## EXERCISE INPUT
+++

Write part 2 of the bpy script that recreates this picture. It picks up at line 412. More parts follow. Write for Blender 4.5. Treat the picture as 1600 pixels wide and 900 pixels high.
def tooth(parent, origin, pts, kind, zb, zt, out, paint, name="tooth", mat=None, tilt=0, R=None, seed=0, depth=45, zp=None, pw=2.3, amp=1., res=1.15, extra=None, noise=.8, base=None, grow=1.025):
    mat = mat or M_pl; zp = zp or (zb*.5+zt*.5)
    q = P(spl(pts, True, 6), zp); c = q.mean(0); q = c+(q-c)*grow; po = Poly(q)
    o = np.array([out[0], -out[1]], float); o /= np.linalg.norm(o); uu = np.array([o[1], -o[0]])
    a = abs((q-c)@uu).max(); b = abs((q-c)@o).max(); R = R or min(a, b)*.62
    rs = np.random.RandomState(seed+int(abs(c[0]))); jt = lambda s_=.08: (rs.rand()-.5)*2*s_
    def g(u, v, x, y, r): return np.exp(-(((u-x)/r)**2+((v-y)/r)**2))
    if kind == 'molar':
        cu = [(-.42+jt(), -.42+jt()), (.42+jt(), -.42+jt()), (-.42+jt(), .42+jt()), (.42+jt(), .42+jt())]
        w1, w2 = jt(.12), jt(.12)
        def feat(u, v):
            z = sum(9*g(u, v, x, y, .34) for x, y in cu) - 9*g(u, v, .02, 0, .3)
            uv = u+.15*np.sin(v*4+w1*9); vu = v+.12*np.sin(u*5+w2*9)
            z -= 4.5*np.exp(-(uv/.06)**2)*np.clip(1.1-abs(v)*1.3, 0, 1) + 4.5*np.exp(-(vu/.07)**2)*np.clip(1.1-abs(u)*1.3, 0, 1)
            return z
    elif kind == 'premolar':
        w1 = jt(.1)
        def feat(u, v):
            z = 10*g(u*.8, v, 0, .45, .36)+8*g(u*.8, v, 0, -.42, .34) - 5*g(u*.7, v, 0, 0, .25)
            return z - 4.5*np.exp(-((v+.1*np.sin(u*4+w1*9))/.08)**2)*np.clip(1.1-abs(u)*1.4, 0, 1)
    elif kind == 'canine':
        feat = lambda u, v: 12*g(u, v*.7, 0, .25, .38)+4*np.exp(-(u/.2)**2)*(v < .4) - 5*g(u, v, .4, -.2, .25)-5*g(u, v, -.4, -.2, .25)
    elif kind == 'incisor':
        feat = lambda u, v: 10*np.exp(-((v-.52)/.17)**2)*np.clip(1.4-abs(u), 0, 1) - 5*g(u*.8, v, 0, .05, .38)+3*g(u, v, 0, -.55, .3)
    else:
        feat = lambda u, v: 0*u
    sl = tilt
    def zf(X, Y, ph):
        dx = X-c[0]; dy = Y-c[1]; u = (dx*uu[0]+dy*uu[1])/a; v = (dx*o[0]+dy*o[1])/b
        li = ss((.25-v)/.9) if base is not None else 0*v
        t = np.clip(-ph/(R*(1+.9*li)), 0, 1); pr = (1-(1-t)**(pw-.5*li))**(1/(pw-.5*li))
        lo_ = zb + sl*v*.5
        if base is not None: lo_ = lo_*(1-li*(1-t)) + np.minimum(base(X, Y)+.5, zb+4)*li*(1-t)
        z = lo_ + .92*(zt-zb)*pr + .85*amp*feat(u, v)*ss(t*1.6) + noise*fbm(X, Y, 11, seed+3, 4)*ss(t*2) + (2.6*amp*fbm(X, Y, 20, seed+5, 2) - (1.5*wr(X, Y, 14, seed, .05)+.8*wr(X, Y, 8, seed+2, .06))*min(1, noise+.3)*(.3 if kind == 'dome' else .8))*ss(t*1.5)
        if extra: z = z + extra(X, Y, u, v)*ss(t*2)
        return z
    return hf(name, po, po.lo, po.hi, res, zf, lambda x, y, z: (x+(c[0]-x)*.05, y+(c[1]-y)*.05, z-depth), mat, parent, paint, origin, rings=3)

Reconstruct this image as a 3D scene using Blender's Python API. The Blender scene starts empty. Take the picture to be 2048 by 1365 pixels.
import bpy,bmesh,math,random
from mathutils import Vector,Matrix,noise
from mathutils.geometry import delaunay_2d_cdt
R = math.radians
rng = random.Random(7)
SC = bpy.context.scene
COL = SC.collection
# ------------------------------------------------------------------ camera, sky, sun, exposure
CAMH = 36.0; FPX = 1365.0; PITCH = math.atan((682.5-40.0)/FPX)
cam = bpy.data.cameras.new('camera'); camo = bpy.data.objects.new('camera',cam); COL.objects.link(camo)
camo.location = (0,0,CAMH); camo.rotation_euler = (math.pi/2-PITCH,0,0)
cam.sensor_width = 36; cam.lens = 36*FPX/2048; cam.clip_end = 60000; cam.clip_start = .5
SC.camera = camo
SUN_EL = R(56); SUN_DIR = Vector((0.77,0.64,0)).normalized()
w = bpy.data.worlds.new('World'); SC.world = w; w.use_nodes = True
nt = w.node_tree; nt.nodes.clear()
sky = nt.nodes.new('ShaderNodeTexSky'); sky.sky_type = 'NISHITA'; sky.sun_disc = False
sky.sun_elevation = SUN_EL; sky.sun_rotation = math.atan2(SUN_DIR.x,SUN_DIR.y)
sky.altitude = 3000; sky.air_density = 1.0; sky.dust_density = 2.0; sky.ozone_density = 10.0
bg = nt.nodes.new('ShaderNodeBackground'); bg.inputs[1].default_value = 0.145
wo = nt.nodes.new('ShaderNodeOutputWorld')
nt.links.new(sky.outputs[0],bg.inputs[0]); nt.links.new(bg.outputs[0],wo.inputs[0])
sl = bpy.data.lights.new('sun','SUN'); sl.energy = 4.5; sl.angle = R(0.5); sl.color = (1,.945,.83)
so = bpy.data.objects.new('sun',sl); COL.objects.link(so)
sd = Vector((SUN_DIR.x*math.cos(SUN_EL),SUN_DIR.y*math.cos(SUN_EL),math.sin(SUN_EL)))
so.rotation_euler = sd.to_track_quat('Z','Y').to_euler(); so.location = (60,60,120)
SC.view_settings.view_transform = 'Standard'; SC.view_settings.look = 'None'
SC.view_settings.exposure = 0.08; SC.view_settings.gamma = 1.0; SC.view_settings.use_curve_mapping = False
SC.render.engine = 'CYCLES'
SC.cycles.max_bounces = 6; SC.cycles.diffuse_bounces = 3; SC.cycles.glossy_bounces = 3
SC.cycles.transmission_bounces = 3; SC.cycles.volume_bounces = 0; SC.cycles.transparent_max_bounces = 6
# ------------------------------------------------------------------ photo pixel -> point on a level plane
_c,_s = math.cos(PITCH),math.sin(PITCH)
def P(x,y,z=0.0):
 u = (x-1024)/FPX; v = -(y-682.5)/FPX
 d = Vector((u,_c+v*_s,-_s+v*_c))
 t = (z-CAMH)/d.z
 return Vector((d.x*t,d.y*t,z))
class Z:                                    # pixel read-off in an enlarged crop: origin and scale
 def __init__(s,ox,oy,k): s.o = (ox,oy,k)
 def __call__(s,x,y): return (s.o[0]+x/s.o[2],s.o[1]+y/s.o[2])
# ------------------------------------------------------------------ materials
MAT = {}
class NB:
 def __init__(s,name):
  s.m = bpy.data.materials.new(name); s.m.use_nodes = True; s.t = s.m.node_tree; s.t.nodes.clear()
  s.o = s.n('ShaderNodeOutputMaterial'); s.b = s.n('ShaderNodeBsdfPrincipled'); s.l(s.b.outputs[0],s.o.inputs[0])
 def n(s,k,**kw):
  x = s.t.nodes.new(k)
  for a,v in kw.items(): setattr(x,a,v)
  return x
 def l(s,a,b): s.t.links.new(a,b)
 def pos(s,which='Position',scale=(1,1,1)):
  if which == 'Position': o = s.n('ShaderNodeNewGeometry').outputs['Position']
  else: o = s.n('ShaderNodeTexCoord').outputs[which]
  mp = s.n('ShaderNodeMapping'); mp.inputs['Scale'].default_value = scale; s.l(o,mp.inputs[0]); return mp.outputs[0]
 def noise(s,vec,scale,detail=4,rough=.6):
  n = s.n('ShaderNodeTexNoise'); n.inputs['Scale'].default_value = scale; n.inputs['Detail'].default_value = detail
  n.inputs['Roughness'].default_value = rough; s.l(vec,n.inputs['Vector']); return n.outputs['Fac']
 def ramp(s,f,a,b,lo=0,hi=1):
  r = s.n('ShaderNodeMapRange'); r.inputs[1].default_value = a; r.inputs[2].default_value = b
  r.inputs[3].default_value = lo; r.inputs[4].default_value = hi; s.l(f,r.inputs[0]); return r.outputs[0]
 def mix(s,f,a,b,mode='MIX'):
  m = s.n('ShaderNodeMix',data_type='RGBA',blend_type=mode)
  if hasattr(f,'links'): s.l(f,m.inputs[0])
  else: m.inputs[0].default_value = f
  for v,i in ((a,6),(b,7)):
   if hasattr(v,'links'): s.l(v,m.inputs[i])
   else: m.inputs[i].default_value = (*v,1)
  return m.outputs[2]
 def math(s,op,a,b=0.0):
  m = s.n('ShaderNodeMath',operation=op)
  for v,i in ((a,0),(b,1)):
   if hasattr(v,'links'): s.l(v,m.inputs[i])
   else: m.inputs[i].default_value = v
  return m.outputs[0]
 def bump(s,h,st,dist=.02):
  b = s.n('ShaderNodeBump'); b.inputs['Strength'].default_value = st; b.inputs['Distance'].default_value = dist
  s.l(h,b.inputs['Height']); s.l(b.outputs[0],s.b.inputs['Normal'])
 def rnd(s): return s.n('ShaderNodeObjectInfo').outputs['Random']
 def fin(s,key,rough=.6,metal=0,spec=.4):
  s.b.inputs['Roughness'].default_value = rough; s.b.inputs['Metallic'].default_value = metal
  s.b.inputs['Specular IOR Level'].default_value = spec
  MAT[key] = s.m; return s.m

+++

## JOB
Show all lines in the entries above where the string "this" appears.

## RESULT
Write part 2 of the bpy script that recreates this picture. It picks up at line 412. More parts follow. Write for Blender 4.5. Treat the picture as 1600 pixels wide and 900 pixels high.
Reconstruct this image as a 3D scene using Blender's Python API. The Blender scene starts empty. Take the picture to be 2048 by 1365 pixels.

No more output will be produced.